このコーナーでは、テクノロジーの最新研究を紹介するWebメディア「Seamless」を主宰する山下裕毅氏が執筆。新規性の高い科学論文を山下氏がピックアップし、解説する。

 お茶の水女子大学の研究チームが開発した「Bubble Mirror」は、ユーザーの顔をドット絵として水面に表示する「泡ディスプレイ」だ。泡の生成には電気分解を利用している。顔画像は32×32ピクセルで6段階グレースケールの気泡で表示され、自分の顔と認識できるくらい鮮明な画像を表示できるという。

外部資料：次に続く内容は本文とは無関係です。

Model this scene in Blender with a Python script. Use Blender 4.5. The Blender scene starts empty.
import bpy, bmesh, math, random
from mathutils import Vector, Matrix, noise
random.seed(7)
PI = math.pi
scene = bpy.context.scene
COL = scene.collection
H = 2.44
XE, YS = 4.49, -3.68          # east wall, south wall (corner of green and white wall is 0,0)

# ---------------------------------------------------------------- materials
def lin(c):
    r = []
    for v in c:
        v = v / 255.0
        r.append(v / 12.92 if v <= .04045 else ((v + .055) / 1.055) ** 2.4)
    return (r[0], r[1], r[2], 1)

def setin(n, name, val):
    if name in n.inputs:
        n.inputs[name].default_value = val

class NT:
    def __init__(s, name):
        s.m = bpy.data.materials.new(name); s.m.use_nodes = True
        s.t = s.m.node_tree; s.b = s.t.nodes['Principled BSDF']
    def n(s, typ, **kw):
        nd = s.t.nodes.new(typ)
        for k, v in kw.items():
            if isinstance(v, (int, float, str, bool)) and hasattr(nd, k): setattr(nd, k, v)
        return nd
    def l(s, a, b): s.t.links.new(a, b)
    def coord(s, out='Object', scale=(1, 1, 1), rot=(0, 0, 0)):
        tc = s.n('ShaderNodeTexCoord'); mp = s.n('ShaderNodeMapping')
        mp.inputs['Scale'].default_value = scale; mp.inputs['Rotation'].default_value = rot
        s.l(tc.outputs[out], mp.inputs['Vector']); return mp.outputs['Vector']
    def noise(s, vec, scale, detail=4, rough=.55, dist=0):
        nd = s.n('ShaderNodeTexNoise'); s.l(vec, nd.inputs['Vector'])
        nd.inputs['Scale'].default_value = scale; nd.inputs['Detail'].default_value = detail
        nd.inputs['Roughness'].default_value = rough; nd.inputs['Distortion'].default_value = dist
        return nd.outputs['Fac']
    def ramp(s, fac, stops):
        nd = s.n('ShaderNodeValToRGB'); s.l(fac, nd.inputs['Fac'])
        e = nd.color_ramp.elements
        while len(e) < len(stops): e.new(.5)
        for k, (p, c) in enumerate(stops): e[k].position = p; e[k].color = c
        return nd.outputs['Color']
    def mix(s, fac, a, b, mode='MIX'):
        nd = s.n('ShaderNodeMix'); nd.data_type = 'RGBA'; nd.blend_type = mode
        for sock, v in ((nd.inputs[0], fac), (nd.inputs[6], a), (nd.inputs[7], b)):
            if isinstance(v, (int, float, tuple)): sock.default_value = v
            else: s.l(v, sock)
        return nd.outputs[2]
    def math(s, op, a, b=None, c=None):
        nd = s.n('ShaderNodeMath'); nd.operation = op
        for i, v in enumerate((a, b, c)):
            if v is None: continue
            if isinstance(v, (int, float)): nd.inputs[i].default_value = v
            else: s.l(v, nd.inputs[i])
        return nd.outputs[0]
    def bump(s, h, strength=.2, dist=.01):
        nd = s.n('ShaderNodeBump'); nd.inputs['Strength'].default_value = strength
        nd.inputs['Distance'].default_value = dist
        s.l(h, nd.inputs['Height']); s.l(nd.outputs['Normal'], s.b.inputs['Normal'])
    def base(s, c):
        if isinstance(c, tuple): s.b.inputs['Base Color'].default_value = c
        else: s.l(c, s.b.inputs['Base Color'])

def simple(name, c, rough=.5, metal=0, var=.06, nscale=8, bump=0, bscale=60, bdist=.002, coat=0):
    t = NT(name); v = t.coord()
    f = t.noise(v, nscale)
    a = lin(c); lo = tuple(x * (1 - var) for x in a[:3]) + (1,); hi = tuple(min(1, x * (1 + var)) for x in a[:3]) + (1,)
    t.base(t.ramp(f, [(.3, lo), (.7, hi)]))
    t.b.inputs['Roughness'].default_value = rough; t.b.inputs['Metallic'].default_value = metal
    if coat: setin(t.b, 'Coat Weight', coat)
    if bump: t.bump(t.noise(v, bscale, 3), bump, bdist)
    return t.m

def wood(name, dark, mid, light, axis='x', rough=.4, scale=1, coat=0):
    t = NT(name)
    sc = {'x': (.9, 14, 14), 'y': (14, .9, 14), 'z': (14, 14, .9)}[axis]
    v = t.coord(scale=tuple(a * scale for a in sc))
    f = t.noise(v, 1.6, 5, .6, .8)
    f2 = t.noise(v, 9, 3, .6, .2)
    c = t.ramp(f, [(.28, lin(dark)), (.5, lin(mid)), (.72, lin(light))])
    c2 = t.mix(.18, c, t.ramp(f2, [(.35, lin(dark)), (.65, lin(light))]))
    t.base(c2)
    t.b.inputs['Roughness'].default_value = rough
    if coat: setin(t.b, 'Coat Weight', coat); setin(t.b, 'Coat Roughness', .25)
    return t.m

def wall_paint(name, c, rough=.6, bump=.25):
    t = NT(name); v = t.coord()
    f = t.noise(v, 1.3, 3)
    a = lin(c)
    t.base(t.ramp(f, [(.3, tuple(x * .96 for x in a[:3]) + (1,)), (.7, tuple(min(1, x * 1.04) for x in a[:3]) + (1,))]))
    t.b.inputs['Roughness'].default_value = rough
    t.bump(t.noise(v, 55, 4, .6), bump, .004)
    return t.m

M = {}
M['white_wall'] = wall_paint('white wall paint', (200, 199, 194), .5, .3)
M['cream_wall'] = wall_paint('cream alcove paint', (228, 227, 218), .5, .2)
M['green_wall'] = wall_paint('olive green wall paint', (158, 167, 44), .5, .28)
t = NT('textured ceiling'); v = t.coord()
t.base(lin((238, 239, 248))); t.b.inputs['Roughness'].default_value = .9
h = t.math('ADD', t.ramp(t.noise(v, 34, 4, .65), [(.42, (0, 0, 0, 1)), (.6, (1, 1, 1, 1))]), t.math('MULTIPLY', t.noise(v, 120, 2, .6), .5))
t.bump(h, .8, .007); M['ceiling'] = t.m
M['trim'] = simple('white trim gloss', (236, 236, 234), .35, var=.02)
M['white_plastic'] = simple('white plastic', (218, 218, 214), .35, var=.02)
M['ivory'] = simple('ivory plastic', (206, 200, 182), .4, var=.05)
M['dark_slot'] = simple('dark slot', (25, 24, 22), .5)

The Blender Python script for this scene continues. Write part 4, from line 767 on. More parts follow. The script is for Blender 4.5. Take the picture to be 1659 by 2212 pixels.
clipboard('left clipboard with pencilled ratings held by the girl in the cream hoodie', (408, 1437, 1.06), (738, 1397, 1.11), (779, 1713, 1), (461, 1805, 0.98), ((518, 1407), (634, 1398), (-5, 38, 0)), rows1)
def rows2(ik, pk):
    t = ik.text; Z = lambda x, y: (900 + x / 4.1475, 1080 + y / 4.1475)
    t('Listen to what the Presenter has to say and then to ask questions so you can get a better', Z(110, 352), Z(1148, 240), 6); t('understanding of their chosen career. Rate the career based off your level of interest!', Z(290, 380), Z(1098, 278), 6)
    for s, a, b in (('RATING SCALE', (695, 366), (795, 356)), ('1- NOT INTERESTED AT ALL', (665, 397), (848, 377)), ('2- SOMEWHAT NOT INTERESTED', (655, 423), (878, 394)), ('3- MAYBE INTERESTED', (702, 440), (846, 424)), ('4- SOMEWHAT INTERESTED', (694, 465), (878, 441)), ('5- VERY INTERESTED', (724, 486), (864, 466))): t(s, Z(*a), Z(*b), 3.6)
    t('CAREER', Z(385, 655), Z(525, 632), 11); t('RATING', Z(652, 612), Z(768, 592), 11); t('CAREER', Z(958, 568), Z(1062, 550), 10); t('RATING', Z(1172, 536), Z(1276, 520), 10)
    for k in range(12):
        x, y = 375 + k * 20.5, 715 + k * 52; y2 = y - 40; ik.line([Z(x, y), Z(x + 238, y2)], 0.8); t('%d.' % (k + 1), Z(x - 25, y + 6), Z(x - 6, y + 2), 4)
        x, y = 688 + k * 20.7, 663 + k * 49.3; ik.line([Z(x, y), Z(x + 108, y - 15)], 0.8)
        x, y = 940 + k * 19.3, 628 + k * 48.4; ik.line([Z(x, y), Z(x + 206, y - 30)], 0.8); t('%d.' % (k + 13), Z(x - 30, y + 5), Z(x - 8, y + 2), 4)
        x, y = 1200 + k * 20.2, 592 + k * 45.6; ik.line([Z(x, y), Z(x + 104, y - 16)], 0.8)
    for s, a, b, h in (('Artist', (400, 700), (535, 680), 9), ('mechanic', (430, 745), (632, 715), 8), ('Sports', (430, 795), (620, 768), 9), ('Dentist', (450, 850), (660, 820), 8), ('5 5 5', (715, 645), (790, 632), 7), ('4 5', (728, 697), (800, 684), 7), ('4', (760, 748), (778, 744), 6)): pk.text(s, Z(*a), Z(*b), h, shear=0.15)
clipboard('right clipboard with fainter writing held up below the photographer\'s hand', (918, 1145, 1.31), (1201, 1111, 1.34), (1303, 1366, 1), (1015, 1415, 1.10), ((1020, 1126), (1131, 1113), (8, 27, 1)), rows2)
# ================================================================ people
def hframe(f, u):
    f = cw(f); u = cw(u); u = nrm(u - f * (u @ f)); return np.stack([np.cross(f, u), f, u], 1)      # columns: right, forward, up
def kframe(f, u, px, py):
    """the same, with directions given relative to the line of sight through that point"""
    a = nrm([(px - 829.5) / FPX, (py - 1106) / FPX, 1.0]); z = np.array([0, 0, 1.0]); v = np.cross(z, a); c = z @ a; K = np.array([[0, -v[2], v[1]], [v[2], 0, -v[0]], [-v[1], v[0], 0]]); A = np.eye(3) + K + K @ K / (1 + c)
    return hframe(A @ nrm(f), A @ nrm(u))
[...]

photo のぞきこむと自分の顔がドット絵として表示される
photo 真上から見た気泡による顔画像

 研究チームは、以前にも電気分解を利用し、コップ内の飲料表面に10×10ピクセルの文字や数字を表示できる泡ディスプレイ「BubBowl」を発表している。

 今回はこの電気分解を利用するという手法を引き継ぎ、カメラ撮影したユーザーの顔を泡によるドット絵として水面上に表示する。前回より画素数が約10倍以上増え、グレースケール表示が可能になったため、顔だと認識できるレベルの画像を泡で表示できるようになった。

photo カメラで撮影した顔画像(左)それをもとに生成した泡による顔のドット絵(右)

 システムは、水盤、マイクロコントローラー、フットスイッチ、USBカメラ、コンピュータで構成。水盤の底面に32×32個の電極(陰極)を5.08mm間隔でマトリクス状に形成し、陰極の周囲に共通陽極を配置している。水盤に入れる電解液は、先行研究「BubBowl」を参考にインスタントコーヒーを採用している。

 ユーザーがシステムの前に立つとフットスイッチがそれを検出する。ユーザーが水盤をのぞき込むとカメラで顔を撮影し、その顔画像を電気分解による泡の画素を使用して水面に表示する。

photo システム構成図

 

 特徴として、電気分解により発生する6段階(0〜5レベル)のグレースケール気泡が挙げられる。各レベルに応じて電極への通電時間を調節することで、任意のレベルのグレースケール気泡を生成可能だ。

photo 6段階(0〜5レベル)のグレースケール気泡

 複数人がシステムを使用した結果、参加者全員が表示された気泡による顔画像を自分の顔と認識した。参加者が水盤をのぞいてから泡による顔画像が表示されるまでは約1秒しかかからず、「予想以上に表示速度が速い」との声が報告された。

photo 入力画像(左)と出力結果(右)の比較。中央は32×32画素の6段階の網点画像によるシミュレーション結果。